All lines holding the string "wide" are to be shown.
# # # #
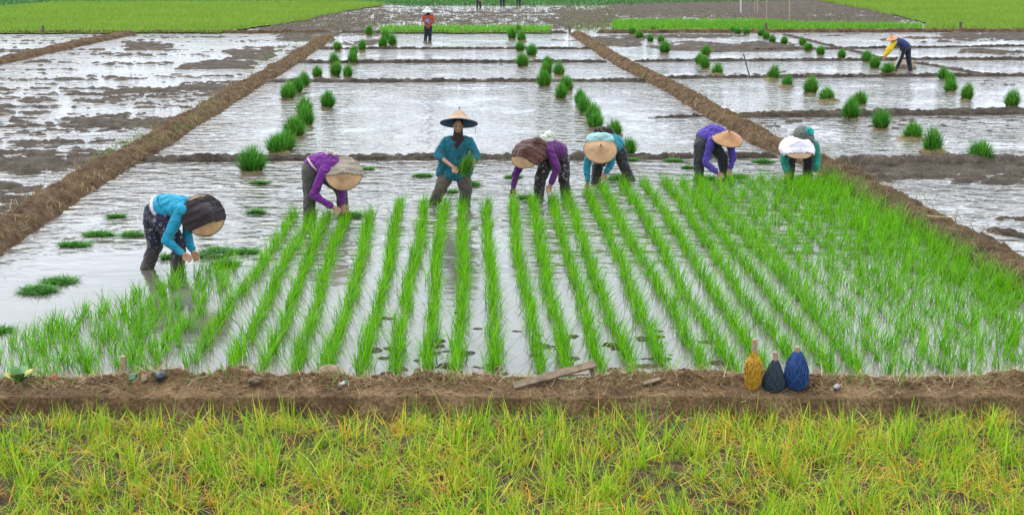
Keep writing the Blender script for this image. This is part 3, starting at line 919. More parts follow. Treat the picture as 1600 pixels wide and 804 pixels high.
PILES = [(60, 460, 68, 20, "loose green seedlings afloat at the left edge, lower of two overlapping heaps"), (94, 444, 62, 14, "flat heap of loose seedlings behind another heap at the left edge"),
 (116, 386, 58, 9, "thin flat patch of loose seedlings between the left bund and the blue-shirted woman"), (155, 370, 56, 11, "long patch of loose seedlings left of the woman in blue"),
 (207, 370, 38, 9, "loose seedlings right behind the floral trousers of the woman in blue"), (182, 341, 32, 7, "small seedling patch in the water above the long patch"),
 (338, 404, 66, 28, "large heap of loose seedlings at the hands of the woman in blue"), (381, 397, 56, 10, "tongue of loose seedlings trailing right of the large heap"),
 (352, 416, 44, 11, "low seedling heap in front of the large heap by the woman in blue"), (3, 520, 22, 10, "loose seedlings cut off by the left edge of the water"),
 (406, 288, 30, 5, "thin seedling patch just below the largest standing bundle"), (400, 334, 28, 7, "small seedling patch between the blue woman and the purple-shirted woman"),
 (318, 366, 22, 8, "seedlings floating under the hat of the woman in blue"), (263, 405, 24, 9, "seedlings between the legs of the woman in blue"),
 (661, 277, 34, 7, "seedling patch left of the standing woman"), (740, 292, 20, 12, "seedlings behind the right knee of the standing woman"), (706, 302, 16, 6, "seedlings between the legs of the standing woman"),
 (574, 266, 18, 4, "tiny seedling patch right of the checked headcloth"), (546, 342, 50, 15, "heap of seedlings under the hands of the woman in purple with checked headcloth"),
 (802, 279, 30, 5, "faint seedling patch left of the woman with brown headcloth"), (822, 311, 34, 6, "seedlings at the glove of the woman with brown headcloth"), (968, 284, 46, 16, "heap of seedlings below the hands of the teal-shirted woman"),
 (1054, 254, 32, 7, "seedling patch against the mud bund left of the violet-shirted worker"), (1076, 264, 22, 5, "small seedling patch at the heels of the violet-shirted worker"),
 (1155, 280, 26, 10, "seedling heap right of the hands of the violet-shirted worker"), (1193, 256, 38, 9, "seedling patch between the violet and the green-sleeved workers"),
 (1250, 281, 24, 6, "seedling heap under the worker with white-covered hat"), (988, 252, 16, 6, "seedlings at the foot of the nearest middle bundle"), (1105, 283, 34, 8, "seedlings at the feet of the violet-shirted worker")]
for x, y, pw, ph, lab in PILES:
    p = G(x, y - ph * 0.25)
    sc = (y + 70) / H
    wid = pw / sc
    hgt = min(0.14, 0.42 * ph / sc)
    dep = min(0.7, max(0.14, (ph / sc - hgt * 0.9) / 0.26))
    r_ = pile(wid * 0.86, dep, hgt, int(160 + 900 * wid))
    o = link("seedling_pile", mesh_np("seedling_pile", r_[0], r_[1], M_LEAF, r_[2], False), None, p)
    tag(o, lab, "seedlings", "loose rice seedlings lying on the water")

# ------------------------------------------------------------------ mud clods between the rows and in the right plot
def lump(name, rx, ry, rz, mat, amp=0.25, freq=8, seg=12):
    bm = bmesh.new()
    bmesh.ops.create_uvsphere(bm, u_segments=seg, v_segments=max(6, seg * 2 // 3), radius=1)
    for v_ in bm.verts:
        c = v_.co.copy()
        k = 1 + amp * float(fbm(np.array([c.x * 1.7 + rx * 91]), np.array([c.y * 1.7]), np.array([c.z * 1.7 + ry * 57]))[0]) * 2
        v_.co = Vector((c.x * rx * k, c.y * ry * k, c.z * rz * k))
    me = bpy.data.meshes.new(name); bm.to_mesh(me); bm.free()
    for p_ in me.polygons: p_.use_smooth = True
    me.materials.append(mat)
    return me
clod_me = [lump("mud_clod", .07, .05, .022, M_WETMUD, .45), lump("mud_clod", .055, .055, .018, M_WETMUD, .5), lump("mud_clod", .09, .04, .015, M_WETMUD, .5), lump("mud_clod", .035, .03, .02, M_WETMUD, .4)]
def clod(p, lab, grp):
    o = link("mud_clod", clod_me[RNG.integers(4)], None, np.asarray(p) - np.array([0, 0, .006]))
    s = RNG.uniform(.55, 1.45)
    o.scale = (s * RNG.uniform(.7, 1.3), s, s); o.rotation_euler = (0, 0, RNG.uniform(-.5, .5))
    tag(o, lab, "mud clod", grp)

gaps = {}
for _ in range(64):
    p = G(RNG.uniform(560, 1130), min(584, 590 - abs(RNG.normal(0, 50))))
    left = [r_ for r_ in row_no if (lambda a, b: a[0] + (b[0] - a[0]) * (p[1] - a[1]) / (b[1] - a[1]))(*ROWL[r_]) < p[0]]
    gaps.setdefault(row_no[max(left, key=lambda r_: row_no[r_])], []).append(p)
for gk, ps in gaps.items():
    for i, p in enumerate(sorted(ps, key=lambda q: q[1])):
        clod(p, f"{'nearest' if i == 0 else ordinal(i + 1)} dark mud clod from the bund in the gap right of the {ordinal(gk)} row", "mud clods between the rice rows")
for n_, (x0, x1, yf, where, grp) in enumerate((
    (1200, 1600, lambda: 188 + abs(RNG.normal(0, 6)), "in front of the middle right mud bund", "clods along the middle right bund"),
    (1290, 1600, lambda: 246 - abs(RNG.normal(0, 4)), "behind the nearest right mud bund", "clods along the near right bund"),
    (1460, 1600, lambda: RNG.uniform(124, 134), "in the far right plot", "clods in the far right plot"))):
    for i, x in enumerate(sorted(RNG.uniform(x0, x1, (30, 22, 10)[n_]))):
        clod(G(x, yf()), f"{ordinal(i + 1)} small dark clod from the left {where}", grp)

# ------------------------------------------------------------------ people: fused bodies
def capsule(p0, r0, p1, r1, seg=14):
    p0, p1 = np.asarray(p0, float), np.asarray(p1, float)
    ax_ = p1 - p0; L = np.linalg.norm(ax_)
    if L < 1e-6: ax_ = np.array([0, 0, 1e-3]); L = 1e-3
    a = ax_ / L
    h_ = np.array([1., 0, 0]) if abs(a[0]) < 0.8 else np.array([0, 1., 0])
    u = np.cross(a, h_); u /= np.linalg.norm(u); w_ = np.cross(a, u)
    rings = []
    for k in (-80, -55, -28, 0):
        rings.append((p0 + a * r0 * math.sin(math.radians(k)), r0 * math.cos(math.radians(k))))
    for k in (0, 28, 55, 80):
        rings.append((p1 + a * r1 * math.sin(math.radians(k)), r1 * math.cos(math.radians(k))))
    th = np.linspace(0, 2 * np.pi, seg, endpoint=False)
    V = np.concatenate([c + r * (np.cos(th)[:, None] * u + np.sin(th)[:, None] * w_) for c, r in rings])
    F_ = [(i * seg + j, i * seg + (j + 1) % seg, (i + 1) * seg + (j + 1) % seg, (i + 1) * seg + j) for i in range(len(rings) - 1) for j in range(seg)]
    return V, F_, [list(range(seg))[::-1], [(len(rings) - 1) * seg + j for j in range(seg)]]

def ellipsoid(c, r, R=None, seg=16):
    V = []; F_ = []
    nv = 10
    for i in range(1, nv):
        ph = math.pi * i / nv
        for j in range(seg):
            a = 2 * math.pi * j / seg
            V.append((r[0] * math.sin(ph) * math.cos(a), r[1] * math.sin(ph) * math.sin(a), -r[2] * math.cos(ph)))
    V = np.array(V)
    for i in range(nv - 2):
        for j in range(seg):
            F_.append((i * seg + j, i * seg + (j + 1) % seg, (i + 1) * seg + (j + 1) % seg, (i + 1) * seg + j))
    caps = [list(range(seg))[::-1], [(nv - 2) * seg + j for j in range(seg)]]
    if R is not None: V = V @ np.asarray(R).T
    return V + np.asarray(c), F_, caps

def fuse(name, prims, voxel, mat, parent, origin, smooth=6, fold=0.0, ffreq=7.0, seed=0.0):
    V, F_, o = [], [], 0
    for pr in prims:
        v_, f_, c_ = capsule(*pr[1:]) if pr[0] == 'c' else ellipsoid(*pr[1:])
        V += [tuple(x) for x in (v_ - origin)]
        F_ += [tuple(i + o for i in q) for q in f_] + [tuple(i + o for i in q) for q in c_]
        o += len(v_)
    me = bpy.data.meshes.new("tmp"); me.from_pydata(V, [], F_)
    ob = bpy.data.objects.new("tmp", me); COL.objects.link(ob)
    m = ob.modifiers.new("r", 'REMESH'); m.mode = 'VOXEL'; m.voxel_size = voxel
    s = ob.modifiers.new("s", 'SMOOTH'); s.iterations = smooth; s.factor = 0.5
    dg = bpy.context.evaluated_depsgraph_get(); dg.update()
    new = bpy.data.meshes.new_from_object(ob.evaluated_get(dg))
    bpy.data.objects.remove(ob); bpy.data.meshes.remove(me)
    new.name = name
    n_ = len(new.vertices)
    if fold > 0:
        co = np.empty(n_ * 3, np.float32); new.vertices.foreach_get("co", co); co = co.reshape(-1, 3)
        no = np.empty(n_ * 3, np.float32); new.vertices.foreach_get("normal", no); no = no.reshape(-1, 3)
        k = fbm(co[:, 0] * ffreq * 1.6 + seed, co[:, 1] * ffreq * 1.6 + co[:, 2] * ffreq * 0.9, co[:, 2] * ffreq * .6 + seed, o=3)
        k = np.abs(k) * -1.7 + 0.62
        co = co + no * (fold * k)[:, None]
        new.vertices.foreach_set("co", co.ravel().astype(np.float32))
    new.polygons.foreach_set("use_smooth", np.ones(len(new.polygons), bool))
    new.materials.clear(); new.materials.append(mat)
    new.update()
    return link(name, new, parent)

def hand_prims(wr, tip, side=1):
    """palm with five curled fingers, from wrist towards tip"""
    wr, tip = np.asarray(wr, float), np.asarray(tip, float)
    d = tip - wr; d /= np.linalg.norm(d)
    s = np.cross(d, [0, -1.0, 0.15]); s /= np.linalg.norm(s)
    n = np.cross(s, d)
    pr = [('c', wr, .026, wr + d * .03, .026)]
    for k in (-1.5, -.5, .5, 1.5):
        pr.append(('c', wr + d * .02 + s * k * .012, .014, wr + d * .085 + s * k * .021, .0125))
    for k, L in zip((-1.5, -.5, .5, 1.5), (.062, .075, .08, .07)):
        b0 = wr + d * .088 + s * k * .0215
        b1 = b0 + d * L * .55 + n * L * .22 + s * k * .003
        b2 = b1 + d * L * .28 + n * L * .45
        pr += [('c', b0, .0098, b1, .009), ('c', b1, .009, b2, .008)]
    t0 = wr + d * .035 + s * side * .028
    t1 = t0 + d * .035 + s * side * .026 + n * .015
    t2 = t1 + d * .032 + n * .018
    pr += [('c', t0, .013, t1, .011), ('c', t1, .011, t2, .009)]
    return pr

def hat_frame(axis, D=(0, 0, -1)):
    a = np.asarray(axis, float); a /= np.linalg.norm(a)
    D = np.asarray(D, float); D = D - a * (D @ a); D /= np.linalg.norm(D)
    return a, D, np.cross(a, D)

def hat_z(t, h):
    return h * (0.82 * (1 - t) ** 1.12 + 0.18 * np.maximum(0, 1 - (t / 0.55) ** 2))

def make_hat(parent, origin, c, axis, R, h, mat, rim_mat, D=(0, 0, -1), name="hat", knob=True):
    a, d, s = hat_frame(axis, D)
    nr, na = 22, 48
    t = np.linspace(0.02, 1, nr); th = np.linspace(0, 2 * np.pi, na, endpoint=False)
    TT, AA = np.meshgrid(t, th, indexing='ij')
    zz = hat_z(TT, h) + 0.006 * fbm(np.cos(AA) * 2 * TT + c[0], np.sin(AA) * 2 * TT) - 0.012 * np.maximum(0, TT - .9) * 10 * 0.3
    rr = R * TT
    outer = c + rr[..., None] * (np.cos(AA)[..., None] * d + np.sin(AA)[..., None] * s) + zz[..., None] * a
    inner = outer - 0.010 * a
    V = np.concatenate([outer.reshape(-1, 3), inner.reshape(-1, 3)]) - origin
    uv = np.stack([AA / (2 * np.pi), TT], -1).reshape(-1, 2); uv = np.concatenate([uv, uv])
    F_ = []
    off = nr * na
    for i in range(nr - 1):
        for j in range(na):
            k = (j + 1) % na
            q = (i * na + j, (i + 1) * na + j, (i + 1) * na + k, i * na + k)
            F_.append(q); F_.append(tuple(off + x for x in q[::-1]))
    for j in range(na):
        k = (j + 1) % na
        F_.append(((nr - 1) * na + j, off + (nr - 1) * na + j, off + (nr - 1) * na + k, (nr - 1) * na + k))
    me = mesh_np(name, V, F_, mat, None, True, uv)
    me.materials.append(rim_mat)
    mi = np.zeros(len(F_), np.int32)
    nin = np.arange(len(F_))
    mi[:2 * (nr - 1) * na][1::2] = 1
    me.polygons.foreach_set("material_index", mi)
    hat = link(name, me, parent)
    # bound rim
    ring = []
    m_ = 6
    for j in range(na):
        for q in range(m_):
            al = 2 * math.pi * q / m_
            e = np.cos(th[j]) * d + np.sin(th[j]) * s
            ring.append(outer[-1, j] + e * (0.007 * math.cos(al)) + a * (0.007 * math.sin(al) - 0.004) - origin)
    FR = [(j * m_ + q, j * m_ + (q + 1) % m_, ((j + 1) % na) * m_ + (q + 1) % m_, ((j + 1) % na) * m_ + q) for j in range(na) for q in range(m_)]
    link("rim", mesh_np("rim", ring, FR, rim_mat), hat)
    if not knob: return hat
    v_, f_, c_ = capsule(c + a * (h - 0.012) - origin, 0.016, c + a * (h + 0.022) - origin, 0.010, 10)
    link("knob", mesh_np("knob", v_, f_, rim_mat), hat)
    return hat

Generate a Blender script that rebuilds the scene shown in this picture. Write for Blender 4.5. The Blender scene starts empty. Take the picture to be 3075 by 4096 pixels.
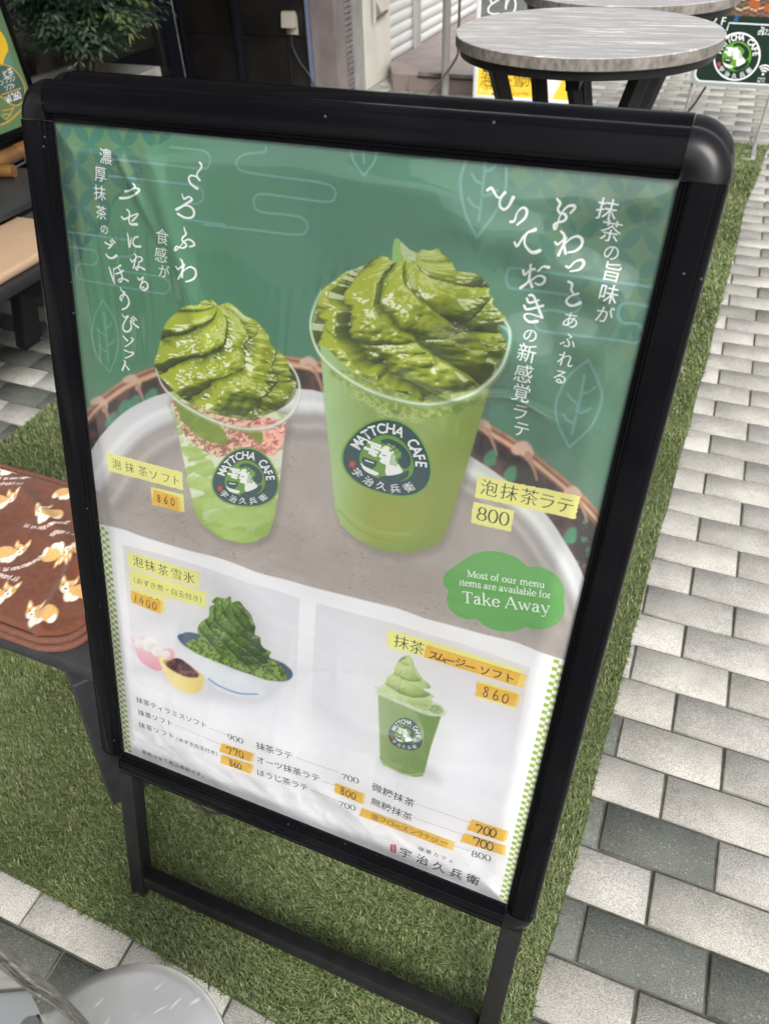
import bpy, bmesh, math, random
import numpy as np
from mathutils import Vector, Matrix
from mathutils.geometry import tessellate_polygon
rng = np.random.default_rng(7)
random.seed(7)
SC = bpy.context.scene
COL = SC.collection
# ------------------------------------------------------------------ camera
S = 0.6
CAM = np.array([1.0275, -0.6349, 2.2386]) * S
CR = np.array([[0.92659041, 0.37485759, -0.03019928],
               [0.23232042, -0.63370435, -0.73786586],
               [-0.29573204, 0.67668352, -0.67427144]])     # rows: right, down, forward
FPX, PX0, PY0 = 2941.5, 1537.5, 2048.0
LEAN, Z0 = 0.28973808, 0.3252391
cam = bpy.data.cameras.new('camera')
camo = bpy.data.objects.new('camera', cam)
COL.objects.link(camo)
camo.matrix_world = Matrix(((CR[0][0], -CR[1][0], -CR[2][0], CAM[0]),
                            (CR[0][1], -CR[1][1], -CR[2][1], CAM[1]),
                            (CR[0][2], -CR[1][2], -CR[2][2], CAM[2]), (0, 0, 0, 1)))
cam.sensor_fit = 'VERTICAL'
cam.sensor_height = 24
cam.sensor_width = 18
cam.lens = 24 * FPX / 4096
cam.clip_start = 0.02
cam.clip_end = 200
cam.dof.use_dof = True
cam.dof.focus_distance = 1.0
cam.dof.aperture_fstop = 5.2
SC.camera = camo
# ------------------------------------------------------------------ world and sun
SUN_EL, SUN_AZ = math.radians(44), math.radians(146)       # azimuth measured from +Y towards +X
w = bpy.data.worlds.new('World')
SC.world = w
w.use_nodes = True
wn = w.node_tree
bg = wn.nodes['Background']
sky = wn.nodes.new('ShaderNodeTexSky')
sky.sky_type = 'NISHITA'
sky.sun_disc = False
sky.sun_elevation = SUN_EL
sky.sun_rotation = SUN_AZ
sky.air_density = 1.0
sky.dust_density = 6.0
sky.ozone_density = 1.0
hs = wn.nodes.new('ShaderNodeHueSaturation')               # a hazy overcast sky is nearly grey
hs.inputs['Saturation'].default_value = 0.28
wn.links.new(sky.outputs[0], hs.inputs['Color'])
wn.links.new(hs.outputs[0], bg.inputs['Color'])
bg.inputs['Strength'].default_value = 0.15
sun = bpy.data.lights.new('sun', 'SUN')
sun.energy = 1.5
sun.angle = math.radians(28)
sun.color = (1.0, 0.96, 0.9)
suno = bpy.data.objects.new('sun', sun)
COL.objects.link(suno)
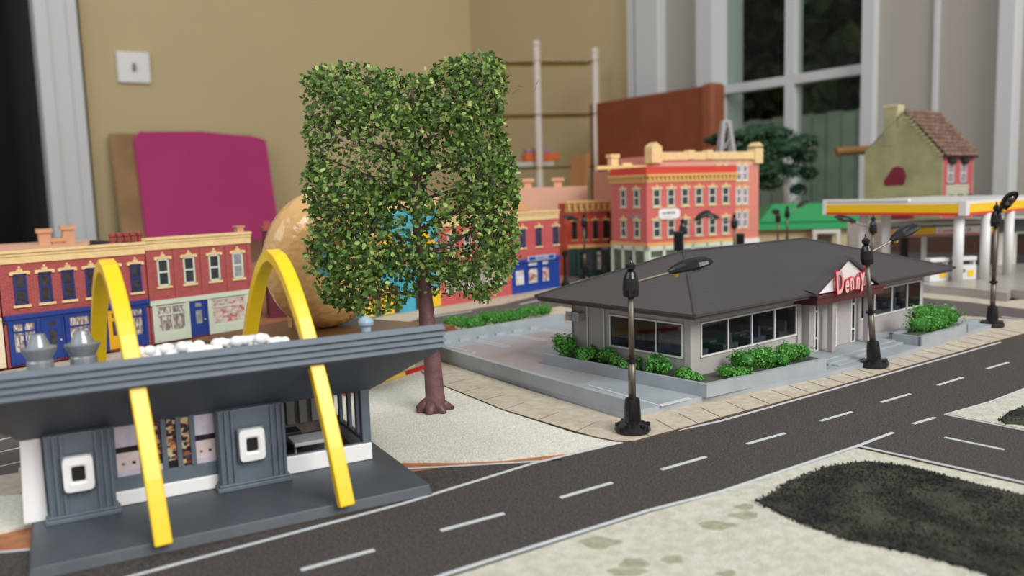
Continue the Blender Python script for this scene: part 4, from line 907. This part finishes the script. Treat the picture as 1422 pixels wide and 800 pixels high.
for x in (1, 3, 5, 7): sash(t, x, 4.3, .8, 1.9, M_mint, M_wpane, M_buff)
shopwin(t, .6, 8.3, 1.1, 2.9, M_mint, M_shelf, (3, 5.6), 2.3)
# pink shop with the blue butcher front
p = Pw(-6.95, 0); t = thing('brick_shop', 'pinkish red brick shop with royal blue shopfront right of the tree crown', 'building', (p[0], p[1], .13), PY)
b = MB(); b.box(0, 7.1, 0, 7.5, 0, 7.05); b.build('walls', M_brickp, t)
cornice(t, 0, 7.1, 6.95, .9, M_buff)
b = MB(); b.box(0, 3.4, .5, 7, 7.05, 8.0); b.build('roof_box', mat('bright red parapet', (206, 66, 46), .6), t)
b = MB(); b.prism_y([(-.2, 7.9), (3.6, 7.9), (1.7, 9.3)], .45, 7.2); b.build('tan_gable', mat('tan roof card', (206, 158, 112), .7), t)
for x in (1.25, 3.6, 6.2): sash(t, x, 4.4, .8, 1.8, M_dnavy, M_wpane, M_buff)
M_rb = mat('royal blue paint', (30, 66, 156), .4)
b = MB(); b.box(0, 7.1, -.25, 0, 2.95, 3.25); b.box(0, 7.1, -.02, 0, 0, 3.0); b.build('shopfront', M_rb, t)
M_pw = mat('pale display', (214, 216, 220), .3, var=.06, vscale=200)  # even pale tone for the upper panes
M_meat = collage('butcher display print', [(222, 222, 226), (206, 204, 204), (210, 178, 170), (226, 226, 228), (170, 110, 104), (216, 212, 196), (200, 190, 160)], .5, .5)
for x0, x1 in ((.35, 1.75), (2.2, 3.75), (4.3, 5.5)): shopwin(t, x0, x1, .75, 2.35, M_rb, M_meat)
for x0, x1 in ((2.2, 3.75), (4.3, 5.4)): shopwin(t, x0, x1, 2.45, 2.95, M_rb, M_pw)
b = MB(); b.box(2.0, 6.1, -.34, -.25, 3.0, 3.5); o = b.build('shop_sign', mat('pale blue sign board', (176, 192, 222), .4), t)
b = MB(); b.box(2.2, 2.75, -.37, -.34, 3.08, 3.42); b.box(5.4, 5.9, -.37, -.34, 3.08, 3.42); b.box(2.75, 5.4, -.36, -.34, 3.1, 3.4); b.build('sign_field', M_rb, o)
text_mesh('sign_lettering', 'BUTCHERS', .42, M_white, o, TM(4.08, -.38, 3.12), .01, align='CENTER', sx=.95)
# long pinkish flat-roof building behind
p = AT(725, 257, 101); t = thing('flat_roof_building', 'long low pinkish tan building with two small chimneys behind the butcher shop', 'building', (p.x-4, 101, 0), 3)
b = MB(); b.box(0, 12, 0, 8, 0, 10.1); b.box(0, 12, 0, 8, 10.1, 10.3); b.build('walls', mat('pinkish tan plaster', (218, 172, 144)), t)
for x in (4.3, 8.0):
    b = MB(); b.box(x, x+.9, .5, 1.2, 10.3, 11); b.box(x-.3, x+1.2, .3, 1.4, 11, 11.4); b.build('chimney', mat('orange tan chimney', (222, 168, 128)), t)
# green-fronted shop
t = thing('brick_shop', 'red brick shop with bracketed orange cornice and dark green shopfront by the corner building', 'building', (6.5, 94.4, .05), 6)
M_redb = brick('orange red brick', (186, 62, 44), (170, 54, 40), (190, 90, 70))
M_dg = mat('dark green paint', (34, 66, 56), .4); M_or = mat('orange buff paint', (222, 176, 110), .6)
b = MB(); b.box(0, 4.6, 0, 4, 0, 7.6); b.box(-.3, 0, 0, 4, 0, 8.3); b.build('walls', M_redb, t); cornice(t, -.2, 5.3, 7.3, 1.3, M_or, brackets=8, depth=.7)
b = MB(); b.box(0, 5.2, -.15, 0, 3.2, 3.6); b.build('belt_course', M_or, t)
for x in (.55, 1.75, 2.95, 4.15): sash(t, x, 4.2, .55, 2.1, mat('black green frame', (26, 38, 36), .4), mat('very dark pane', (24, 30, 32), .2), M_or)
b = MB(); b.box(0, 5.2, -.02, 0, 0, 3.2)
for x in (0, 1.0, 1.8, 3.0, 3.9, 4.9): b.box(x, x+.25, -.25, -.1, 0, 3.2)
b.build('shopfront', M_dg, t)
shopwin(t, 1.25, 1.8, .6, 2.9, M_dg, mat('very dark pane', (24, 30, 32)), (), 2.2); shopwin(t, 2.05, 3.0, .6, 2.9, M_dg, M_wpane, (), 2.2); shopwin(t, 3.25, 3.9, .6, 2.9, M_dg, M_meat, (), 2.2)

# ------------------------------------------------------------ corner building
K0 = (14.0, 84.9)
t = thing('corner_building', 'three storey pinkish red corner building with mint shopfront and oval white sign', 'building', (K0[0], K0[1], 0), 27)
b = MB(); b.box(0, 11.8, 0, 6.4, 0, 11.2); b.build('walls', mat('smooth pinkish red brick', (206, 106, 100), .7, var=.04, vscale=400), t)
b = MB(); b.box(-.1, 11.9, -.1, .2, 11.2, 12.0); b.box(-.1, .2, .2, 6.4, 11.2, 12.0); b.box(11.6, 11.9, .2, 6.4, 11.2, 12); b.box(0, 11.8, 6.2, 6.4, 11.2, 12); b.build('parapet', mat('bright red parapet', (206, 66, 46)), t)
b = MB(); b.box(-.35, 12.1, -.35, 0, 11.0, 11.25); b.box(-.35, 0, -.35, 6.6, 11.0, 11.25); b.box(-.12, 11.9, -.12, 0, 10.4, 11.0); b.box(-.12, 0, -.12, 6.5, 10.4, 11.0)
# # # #
▶ _EXERCISE OUTPUT_
Keep writing the Blender script for this image. This is part 3, starting at line 919. More parts follow. Treat the picture as 1600 pixels wide and 804 pixels high.
Continue the Blender Python script for this scene: part 4, from line 907. This part finishes the script. Treat the picture as 1422 pixels wide and 800 pixels high.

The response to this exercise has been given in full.